Likewise, Washington, D.C.-based Rand Construction’s recent build-out of a Gucci flagship store in CityCenter—a 6,200-square-foot space that joins the area’s Tysons Galleria and The Collection at Chevy Chase—decided to cater to the customer experience and its high-end clientele. With its brushed concrete floor and attention to detail throughout, customers can browse the store’s products in style.

“This was a beautiful project to work on because of the location,” says Brian Shaver, project manager for Rand Construction.

Work, Live, Play

Retail trends are being dictated by two specific demographics: millennials and the elderly, both of which are looking for similar things. For millennials, it’s all about convenience and community, as well as the social aspect this demographic craves.
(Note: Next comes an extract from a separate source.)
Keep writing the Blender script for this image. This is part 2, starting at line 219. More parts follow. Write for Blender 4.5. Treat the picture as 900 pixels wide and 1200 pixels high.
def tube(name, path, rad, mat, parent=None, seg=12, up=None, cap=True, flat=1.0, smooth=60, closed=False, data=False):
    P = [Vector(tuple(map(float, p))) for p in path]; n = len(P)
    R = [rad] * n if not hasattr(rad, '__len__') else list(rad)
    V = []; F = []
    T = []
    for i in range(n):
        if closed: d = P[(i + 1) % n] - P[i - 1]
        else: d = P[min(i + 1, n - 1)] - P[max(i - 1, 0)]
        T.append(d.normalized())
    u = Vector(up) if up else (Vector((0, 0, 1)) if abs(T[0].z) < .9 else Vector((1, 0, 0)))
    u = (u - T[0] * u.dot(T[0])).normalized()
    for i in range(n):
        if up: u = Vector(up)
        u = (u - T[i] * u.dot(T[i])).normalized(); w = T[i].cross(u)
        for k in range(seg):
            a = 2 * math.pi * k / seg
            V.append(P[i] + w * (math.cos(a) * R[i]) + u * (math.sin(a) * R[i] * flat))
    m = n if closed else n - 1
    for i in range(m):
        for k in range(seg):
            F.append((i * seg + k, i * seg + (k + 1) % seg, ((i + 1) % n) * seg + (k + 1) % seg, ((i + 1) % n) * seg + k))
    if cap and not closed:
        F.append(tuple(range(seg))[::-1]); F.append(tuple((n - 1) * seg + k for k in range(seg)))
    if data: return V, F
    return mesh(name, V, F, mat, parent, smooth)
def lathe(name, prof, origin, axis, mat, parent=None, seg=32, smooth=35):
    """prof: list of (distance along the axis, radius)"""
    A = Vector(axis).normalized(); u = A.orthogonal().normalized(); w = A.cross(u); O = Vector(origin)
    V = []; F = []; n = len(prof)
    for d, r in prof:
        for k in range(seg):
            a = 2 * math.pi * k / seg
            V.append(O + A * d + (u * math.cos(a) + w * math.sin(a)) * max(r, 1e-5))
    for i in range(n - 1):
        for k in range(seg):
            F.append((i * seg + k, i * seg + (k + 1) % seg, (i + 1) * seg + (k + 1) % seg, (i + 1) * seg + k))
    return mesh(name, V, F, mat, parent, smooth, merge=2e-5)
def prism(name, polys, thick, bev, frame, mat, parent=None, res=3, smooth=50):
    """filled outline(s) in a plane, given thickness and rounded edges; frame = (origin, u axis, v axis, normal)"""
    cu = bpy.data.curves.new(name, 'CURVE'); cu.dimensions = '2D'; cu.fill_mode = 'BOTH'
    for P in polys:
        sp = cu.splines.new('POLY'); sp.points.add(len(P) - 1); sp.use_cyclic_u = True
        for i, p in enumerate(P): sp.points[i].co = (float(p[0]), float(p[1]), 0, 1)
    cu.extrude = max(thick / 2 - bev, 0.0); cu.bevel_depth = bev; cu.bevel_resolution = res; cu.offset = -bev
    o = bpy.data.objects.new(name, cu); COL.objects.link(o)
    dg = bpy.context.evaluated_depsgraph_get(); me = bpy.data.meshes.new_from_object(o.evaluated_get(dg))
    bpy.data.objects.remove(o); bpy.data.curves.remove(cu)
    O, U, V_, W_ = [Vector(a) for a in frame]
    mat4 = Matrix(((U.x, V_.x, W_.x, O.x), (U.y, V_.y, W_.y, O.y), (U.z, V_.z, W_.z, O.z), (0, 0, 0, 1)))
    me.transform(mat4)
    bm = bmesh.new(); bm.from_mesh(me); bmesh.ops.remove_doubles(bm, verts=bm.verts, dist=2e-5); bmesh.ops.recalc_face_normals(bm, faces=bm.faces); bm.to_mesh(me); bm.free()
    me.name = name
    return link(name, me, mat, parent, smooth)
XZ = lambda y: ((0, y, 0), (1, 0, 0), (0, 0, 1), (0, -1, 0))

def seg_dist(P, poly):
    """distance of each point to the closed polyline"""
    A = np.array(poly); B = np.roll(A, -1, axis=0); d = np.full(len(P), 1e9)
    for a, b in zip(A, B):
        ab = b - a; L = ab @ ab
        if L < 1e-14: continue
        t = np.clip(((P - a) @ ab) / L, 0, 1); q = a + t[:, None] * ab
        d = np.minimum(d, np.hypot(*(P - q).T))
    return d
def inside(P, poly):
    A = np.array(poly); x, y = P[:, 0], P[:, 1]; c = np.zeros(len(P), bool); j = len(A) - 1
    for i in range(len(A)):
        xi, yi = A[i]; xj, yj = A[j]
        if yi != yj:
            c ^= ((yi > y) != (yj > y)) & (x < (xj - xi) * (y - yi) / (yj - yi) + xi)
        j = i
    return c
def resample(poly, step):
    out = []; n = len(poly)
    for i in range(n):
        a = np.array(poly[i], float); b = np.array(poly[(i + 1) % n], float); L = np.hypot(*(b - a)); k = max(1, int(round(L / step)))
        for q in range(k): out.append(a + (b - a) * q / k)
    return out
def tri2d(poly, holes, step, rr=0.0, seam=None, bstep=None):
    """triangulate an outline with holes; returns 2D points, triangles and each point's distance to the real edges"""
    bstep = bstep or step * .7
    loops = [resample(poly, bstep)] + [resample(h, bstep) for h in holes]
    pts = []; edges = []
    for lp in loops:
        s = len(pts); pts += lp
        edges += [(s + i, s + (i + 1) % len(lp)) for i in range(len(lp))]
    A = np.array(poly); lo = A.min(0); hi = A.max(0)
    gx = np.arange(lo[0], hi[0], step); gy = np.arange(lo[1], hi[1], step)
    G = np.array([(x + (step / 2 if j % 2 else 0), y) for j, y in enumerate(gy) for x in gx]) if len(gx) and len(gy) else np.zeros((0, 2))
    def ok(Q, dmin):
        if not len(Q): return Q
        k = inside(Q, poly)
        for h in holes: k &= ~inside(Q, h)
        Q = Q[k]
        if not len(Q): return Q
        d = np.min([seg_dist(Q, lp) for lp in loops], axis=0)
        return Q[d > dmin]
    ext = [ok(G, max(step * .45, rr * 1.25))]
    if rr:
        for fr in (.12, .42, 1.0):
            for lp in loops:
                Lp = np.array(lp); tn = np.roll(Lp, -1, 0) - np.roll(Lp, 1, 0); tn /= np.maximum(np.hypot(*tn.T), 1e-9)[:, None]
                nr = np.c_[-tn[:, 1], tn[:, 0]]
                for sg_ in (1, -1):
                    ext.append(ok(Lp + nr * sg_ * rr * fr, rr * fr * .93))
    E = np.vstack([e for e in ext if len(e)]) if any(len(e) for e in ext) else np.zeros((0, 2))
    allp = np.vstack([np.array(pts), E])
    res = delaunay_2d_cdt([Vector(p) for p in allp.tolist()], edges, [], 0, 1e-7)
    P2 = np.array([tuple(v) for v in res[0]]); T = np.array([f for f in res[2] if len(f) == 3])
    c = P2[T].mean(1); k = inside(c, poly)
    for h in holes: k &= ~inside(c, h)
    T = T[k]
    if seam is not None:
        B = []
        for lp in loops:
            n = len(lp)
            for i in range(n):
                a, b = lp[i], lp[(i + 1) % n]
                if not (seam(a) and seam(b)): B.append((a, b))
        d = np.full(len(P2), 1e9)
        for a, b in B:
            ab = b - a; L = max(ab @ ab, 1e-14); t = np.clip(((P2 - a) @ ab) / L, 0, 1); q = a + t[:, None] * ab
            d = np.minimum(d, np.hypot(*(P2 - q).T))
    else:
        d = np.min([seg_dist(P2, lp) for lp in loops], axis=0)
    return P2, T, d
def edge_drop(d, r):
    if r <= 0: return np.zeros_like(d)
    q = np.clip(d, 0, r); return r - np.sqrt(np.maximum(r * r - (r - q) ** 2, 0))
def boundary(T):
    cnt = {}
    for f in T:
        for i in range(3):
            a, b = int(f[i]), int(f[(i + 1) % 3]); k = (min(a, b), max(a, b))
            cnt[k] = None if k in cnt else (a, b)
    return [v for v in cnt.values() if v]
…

For the older generation, convenience (i.e., living within walking distance of everything they want and need) is paramount.
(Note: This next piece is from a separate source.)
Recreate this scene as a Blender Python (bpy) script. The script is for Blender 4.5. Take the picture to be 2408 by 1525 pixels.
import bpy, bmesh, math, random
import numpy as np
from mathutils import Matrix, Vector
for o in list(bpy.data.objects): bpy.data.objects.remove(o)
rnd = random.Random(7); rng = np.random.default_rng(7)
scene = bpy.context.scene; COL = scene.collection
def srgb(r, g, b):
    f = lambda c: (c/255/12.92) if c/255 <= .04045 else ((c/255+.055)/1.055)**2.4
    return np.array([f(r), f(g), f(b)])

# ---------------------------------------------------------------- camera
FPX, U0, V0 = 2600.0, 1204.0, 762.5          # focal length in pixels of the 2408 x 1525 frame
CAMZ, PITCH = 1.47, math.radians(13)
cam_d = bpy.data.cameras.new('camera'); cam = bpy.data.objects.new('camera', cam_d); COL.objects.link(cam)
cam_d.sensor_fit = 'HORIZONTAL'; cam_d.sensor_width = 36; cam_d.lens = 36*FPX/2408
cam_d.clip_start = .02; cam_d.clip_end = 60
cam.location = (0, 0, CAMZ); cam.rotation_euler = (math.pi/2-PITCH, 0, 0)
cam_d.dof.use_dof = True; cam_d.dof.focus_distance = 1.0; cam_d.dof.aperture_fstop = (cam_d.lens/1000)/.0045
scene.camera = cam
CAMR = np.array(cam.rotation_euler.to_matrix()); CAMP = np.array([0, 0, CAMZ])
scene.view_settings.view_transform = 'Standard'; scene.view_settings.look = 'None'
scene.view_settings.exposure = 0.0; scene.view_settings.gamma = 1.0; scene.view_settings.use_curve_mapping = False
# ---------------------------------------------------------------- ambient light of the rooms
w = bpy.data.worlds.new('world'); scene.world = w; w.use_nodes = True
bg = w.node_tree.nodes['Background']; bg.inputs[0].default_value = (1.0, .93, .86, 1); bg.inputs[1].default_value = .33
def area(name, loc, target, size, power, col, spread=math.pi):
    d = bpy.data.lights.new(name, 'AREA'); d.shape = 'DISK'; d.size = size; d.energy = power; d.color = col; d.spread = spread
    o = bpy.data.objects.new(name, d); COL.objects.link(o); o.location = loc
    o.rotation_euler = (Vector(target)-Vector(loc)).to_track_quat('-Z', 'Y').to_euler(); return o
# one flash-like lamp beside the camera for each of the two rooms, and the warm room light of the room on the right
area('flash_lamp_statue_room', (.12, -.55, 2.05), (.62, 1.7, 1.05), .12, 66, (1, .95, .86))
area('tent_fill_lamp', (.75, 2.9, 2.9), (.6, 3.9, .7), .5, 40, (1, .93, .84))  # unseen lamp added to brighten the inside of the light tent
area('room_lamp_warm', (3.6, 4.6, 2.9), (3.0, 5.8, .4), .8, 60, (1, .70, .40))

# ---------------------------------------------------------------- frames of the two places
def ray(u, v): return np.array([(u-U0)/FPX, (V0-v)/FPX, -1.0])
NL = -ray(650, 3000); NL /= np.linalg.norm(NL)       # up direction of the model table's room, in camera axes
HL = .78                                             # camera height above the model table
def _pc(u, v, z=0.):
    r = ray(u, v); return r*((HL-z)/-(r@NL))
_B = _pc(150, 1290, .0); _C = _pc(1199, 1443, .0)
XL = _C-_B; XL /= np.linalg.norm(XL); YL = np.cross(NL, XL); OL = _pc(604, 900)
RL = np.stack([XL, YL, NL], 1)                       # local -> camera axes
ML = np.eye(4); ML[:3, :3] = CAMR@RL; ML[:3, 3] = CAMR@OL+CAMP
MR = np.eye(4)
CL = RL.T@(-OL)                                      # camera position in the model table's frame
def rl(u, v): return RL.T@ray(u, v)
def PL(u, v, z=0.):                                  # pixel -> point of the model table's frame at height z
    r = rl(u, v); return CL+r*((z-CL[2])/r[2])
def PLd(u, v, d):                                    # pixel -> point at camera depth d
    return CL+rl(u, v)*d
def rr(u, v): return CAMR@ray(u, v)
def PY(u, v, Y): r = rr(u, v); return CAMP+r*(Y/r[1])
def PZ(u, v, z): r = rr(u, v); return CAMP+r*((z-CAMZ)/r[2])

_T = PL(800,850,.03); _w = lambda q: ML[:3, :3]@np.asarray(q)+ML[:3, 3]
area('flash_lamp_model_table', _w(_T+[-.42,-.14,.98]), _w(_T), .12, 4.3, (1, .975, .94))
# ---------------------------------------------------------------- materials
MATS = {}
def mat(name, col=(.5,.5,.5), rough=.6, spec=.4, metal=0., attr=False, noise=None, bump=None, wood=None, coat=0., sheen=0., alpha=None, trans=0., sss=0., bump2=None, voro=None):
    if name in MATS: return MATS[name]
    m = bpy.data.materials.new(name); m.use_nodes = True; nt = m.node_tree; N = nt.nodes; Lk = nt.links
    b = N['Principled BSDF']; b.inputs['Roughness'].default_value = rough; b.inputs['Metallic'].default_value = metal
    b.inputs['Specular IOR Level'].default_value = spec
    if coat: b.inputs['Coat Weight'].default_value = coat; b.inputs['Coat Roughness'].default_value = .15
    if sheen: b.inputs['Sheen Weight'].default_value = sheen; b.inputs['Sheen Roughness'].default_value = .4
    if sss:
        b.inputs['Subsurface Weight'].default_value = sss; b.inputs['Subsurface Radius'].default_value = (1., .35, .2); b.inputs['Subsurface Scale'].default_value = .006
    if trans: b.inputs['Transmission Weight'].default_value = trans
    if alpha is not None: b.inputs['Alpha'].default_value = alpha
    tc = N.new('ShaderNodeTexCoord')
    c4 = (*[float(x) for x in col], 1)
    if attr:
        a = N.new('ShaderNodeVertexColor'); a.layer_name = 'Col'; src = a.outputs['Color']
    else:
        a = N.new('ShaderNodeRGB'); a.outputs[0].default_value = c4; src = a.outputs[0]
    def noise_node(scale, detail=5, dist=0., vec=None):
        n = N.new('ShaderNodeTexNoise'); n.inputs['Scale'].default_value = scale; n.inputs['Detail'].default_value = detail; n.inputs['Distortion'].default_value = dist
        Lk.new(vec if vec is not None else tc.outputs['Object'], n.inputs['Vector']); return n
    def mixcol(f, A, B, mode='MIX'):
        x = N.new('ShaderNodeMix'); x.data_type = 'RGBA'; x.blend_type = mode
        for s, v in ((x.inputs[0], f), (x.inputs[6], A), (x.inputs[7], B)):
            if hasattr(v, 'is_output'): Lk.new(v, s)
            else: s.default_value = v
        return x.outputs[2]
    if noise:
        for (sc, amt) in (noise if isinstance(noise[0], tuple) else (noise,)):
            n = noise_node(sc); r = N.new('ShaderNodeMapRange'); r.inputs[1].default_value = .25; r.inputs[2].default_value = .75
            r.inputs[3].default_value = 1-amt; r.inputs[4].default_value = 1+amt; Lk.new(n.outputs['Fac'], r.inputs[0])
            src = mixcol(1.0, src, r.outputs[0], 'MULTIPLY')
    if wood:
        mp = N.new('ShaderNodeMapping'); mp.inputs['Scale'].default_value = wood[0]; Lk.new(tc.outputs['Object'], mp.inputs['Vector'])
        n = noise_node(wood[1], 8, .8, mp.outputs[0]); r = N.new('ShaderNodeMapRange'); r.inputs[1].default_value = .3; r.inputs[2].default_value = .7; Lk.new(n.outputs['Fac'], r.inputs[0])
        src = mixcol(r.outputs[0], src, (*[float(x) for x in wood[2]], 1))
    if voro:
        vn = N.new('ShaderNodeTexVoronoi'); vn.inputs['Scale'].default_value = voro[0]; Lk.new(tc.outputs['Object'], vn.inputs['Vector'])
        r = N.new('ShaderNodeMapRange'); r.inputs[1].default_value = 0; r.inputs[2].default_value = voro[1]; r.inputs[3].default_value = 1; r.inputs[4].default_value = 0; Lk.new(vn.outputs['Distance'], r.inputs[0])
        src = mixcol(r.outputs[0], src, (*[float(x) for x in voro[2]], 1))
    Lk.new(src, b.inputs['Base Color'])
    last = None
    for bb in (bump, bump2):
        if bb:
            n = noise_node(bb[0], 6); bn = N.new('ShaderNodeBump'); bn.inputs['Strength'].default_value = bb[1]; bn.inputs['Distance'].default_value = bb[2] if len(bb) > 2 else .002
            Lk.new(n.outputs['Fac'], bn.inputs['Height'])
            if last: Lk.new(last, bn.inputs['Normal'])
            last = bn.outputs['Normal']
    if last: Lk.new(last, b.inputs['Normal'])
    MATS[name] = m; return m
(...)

“Big-box retail is going to decline, but I don’t think it will go away,” Lovelace predicts. “Work, live and play will continue to grow because of the millennial generation, and that trend will continue until the next generation wants to see something different.”

This speaks specifically to the Wal-Marts and Targets of the world, and while these structures won’t be disappearing, it’s the Dollar Generals, the Walgreens and the small neighborhood grocery stores that are seeing growth.

“We’re seeing a trend of smaller footprints,” Culkin says. “Also, more efficiency in layout, size, energy usage and implementation of sustainable energy—facets that wouldn’t have been thought of in years past and weren’t as prevalent.

Adds Lovelace: “You’re starting to see more recycling or reusing of sites. The younger, environmentally savvy consumers would rather see you renovate or teardown and rebuild than build something new.”

Deschaine agrees that diversification and adaptability are the key ingredients to being successful in today’s market. “If they are staying in the retail sector, contractors need to be able to diversify due to various components such as environment and parking demographics.”

Shaver understands firsthand what it means to have to adapt to every situation. “The most challenging thing about the Gucci store was the millwork because it was done in Italy, as well as coordinating deliveries and storing everything onsite. It was challenging and rewarding all at the same time.”

Culkin says that to be successful in today’s market, contractors must be willing to listen to their customers. “The retail market is reinventing itself,” he says. “The standard way of thinking is not the best way to go. Contractors need to go back to what the customer is looking for, but the customer is trying to figure out this market as well. Contractors are changing to meet the consumers’ needs, and the consumers’ needs are constantly changing.”